During the machine tests, it was found that the tractor occasionally has a wheel slip problem during traction operations, and this problem has an effect on the plant distance. For this problem, future research can use the electric drive control system to solve the error caused by wheel slippage [27].

Compared with the sweet potato transplanter used at this stage, the belt transplanter realizes horizontal planting of seedlings, which improves planting quality, saves labor, and reduces labor intensity. However, seedling feeding is still conducted manually, and the operation efficiency is limited to manual work.

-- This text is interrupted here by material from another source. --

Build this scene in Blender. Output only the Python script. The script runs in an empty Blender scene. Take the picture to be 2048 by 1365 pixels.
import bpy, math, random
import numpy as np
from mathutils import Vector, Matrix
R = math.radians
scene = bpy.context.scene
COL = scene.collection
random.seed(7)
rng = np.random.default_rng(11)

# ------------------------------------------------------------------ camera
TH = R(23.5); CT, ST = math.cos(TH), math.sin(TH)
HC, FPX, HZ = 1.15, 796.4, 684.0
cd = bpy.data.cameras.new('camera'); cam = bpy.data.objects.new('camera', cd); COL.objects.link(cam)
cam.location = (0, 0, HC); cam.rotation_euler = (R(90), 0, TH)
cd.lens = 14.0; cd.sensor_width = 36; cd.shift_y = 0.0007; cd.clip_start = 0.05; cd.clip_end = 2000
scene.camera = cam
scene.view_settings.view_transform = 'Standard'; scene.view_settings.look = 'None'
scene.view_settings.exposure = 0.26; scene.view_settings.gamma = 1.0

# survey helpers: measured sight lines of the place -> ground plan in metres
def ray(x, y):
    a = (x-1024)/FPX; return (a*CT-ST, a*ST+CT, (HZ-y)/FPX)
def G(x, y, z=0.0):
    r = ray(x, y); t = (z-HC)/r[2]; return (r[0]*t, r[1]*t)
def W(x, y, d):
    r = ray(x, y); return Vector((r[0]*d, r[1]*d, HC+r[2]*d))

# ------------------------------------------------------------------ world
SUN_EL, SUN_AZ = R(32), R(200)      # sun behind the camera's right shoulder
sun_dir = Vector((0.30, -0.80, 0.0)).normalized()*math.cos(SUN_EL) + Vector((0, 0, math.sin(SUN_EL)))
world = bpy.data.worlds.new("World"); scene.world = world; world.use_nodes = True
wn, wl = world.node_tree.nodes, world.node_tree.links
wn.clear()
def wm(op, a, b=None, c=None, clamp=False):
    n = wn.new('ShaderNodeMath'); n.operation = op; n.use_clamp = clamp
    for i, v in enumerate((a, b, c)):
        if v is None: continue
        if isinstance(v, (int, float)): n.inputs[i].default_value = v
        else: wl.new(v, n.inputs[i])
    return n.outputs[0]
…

Subsequent research on automatic seedling feeding technology is needed to realize automatic seedling feeding and further improve operation efficiency.

5. Conclusions

(1)

In view of the problems of difficult horizontal planting, high labor intensity, poor operation quality and low economy in the existing sweet potato transplanting technology and equipment, a horizontal transplanting machine for bare sweet potato seedlings is designed, which can realize multiple processes such as rotary tillage and ridge raising, ditching and transplanting, and soil-covered seedlings, providing a new method for horizontal transplanting of bare sweet potato seedlings;

(2)

Analyze the main parameters affecting the working performance and working effect of the whole machine, determine the relevant position and motion parameters, and select the optimal working parameter combination through the performance test. The test results show that the primary and secondary order of the $Z$ significance of the qualified rate of plant spacing for the impact evaluation index is $B$, $A$, $C$ and the optimal level combination of influencing factors is $A_2{B}_1{C}_3$, the forward speed of the machine is 0.17 m·s⁻¹, and the spacing of the ribbons is 110 mm, the screw speed is 170 rpm;

(3)

The field test results showed that: under the optimal combination of factor levels, the $Z$-average rate of plant spacing was 91.87%, which met the relevant technical standards and agronomic requirements.